City agrees to expand rental inspection program to all areas of Lawrence

From mold on the ceiling to faulty smoke alarms, problems in rental properties across the city soon will be more likely to be caught by city inspectors.

Lawrence city commissioners on Tuesday agreed to move forward with a program that for the first time makes every rental unit in the city subject to random inspection. The program, which is expected to begin by late next year, would add about 4,000 apartment inspections each year.

“We want to find bad landlords and get them to correct their behavior,” City Commissioner Bob Schumm said. “This is about the health, safety and welfare of our citizens.”

The city currently operates a rental licensing and inspection program, but it only covers rentals in single-family neighborhoods. The existing program produces about 500 inspections a year. The new program will cover rentals in all types of zoning designations and neighborhoods.

The program, estimated to cost about $385,000 per year to operate, won’t result in every rental unit in the city being inspected every year. As proposed, the program would seek to inspect 10 percent of a landlord’s properties either every three years or every five years. Three years would be the standard time period, but a landlord that has very few violations could go up to five years before a follow-up inspection of their properties.

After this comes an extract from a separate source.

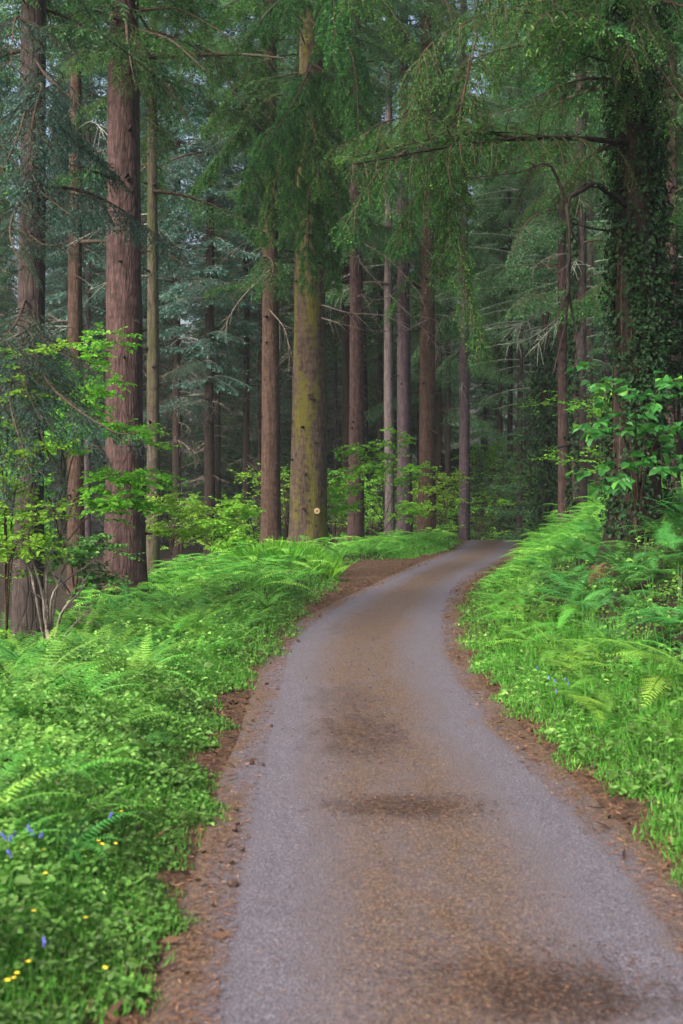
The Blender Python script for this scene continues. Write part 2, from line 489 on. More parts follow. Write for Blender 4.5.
def trunk_mesh(seed, H, r0, seg=28, flare=.35, ridge=.02, top=.25, lean=0., bend=.0):
    rng = R(seed)
    z = np.concatenate([np.linspace(-.5, 2.5, 16), np.arange(2.8, H, .45), [H]])
    th = np.arange(seg) / seg * 2 * PI
    r = r0 * (1 - (1 - top) * np.clip(z, 0, H) / H)
    lob = 1 + .35 * np.cos(th * 4 + rng.uniform(0, 6)) + .25 * np.cos(th * 7 + rng.uniform(0, 6))
    rg = rng.normal(0, 1, seg); rg2 = rng.normal(0, 1, (len(z), seg))
    k = np.array([.25, .5, .25]); rg2 = np.apply_along_axis(lambda q: np.convolve(q, [.2, .2, .2, .2, .2], 'same'), 0, rg2)
    rad = r[:, None] * (1 + .3 * ridge * 10 * .1 * rg[None]) + r0 * flare * np.exp(-np.clip(z, -.5, 9) / .55)[:, None] * lob[None] * .6 + ridge * rg2
    cx = lean * z + bend * np.sin(z / H * PI * 2.3 + rng.uniform(0, 6)); cy = bend * .6 * np.sin(z / H * PI * 1.7)
    V = np.stack([cx[:, None] + rad * np.cos(th), cy[:, None] + rad * np.sin(th), np.broadcast_to(z[:, None], rad.shape)], -1)
    i, j = np.meshgrid(np.arange(len(z) - 1), np.arange(seg), indexing='ij')
    q = np.stack([i * seg + j, i * seg + (j + 1) % seg, (i + 1) * seg + (j + 1) % seg, (i + 1) * seg + j], -1).reshape(-1, 4)
    mb = Mesh(); mb.add(V, q)
    return mb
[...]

Other details of the program include:

• Landlords would pay a $10 licensing fee for every rental unit they have in the city, although larger apartment complexes would get a volume discount. Complexes with 51 to 100 units would receive a 10 percent discount, 101 to 150 units a 20 percent discount and complexes with more than 150 units a 30 percent discount.

• Landlords would pay a $50-per-unit inspection fee in the years that their properties are being checked, and only would have to pay it for the number of units actually being inspected.

• Large apartment complexes would have a cap on the number of units that officials will inspect at any given time. Complexes would either have 10 percent of their units inspected or 15 total units, whichever number is smaller.

• The city is projecting it will hire three new inspectors and two new administrative assistants in the development services division to operate the new program.

Commissioners approved the inspection program, which has been in discussion for more than five years, on a 4-1 vote.

Commissioner Mike Amyx voted against the proposal. He said he could support the registration part of the program but was concerned about adding city employees to do inspections. He noted that tenants currently can call the city and ask for an inspection, if they believe there is a problem at their rental unit.

“I’m just not comfortable increasing this level of government,” Amyx said.

But several neighborhood representatives spoke in favor of the program.

“Nobody wants to hurt the people who are good landlords,” said Candice Davis, a resident of the Oread neighborhood. “But there are problems out there. It is just like a restaurant. All restaurants have inspections for public safety. Rentals ought to as well.”

Opposition from the landlord community was fairly muted on Tuesday. A representative from the Lawrence Apartment Association asked the city to provide more breaks on registration fees for large complexes, and to reconsider whether the city is ready to start undertaking the thousands of additional inspections per year that will be required by the program.

City commissioners must still formalize all the details of the program with a new ordinance, which probably will come to the City Commission for approval in the next couple of months. But City Manager David Corliss said money for the new program will be included in the 2014 budget.

In other business, commissioners:

• Unanimously agreed to focus on a location at 925 Iowa Street to house a new public transit hub. Commissioners rejected the idea of locating a transit hub on the grounds of Kansas University’s Memorial Stadium.

• Unanimously directed the city auditor to examine the processes the city is using to ensure it is paying a fair price for about $12 million worth of infrastructure and other construction costs at the Rock Chalk Park sports complex in northwest Lawrence. The auditor also was directed to prepare audits on the financial condition of the city, workload demands for the Lawrence Police Department, the condition of city sidewalks and the efficiency of the downtown parking system.

• Told staff members to continue moving forward on an agreement with the Kansas Department of Transportation that would relieve the state of maintenance responsibilities on the portion of U.S. Highway 40 that also is Sixth Street between Iowa Street and Wakarusa Drive. The agreement would provide the city with state funding for about $3.5 million worth of road projects in exchange for the state dropping its maintenance responsibilities.